The final code is Spreads_final.py
Our strategy operates as a delta-neutral market-making algorithm. It engages in trading within illiquid markets (new country) and swiftly offsets its positions in more liquid markets. We chose to fucus on only TECH_INC and tried to manually tune parameters for that stock. stock_B is TECH_INC_NEW_COUNTRY and stock_A is TECH_INC.
By consistently maintaining both buy and sell orders in the illiquid market, it ensures that the bid-ask spread for stock_B is consistently wider than that for stock_A. This strategy allows for instant hedging in the liquid market, resulting in a virtually risk-free position with a minimal overall exposure. To further reduce risk, the algorithm incorporates a safeguard mechanism referred to as a pillow, which guarantees a minimum profit on each trade, preventing participation in unprofitable transactions.

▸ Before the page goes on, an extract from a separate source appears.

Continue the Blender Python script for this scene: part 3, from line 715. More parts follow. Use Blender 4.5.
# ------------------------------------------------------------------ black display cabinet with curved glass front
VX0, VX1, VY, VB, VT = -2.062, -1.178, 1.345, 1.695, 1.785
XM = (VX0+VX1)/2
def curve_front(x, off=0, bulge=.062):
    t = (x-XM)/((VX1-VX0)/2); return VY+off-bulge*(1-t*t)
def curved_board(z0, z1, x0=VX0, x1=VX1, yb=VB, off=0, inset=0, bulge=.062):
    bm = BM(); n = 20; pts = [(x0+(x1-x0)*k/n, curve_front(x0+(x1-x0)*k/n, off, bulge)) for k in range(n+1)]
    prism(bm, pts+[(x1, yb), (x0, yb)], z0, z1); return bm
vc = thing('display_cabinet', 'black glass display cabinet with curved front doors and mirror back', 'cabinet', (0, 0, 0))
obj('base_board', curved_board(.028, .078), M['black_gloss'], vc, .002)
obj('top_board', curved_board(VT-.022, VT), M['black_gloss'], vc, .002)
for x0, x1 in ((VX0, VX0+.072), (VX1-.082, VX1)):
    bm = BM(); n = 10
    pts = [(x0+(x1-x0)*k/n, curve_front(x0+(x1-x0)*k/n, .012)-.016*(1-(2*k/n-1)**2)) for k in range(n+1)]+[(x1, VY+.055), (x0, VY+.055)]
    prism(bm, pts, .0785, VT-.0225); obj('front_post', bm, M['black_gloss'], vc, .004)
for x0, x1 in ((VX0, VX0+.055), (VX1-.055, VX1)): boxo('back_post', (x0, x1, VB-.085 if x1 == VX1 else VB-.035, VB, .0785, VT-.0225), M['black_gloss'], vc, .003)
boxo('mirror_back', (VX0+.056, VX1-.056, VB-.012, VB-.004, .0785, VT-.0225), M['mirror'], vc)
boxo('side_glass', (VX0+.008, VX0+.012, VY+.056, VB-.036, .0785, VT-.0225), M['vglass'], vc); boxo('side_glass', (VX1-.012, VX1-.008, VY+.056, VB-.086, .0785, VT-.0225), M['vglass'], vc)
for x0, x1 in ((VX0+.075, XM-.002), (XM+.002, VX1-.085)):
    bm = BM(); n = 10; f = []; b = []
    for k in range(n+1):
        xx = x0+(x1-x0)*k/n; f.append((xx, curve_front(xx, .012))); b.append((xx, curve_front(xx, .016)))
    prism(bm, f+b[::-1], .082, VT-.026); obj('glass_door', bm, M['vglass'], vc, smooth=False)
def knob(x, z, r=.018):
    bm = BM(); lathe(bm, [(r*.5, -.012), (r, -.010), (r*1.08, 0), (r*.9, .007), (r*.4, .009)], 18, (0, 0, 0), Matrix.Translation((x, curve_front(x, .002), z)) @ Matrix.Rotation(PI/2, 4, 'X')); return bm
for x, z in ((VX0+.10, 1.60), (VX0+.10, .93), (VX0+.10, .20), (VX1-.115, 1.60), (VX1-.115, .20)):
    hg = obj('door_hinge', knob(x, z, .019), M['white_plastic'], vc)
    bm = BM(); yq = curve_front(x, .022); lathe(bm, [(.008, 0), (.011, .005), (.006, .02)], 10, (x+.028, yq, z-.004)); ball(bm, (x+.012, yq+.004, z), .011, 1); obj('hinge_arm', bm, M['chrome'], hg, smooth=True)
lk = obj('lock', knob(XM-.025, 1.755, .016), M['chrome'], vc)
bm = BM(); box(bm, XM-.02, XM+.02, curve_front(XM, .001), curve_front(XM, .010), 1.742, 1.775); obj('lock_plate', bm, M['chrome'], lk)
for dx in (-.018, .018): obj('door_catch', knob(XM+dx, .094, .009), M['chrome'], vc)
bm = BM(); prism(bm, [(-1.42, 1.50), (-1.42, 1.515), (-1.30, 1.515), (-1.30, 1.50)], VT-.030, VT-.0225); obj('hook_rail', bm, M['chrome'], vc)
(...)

Over time, as the market experiences random fluctuations, the time gap between our bid and the actual execution of our spread narrows, effectively converting the initial position into profits. To ensure convergence of the positions in both instruments towards zero, a process called "unwinding" is implemented. This involves transferring positions from the instrument with negative positions to the other when a trade generates profit or maintains neutrality. As a result, the algorithm consistently generates genuine profits without holding imbalanced positions.